Bank runs spread to other countries. Bloomberg's Donahue says the threat to other European countries is very real. "A Greek departure from the euro could trigger a default-inducing surge in bond yields, capital flight that might spread to other indebted states and a resultant series of bank runs," he writes. "Although Greece accounts for 2 percent of the euro-area’s economic output, its exit would fragment a system of monetary union designed to be irreversible and might cause investors to raise the threat of withdrawal by other states."

Greek citizens migrate en masse. In a chain of events, The Observer's Julia Kollewe sees Greek skilled labor exiting the country. "The depreciation of the new currency will make imported goods more expensive and drive up inflation," she writes.
Mass unemployment is likely, as is an exodus of young skilled workers.

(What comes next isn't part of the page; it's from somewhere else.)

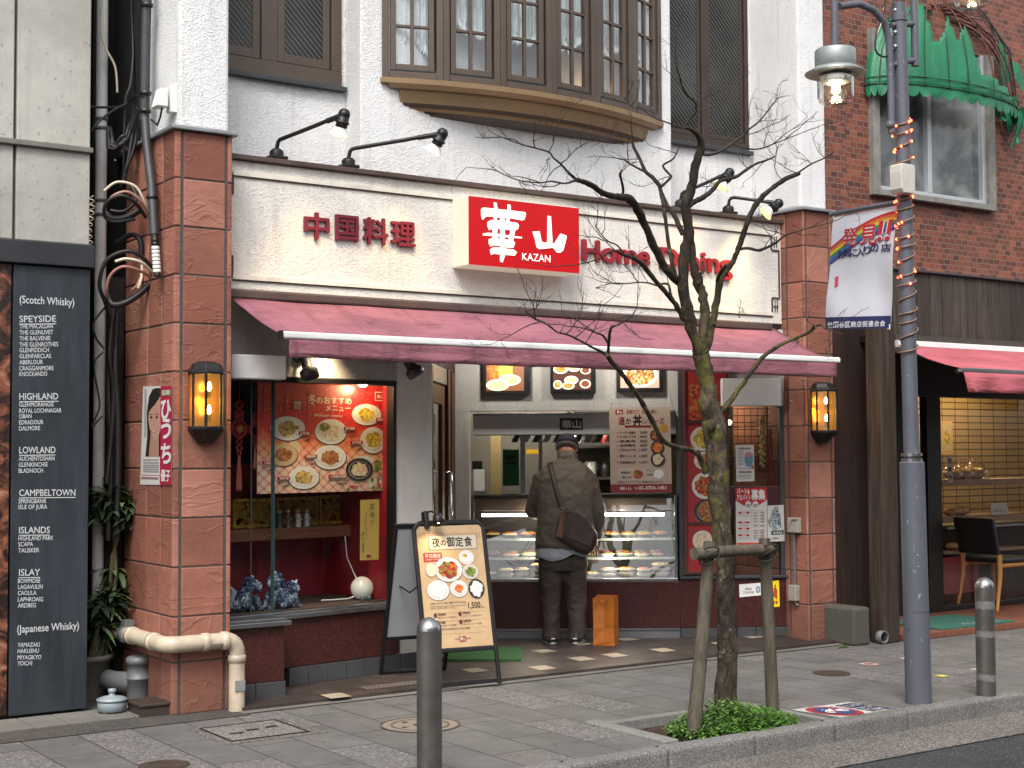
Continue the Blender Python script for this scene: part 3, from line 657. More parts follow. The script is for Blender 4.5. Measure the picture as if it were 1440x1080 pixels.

If tens of thousands of Greeks headed to the borders, they might even be closed. Greek soldiers patrolling the roads and ports to keep their fellow citizens in? It is not impossible."

Europe increases its bailout fund. Charles Grant, director of the London think tank Centre for European Reform, says the EU will have to invest more in its precautionary bailout fund. "If Greece moves towards exiting the euro ... the EU would then need to enlarge its bailout funds and prepare other emergency measures." 

Unemployment surges Jan Randolph, head of sovereign risk at IHS Global Insight, says everyone is missing the possibility of a government shutdown following by an unemployment surge. "If credit is withdrawn by the EU and IMF, then Greece becomes a cash economy. It means the government can only pay what it collects," writes Randolph.  "The government starts shutting down, 10-15% of state employees don't get paid and unemployment surges from 20% to 30% ... The Greek banking sector would collapse as well."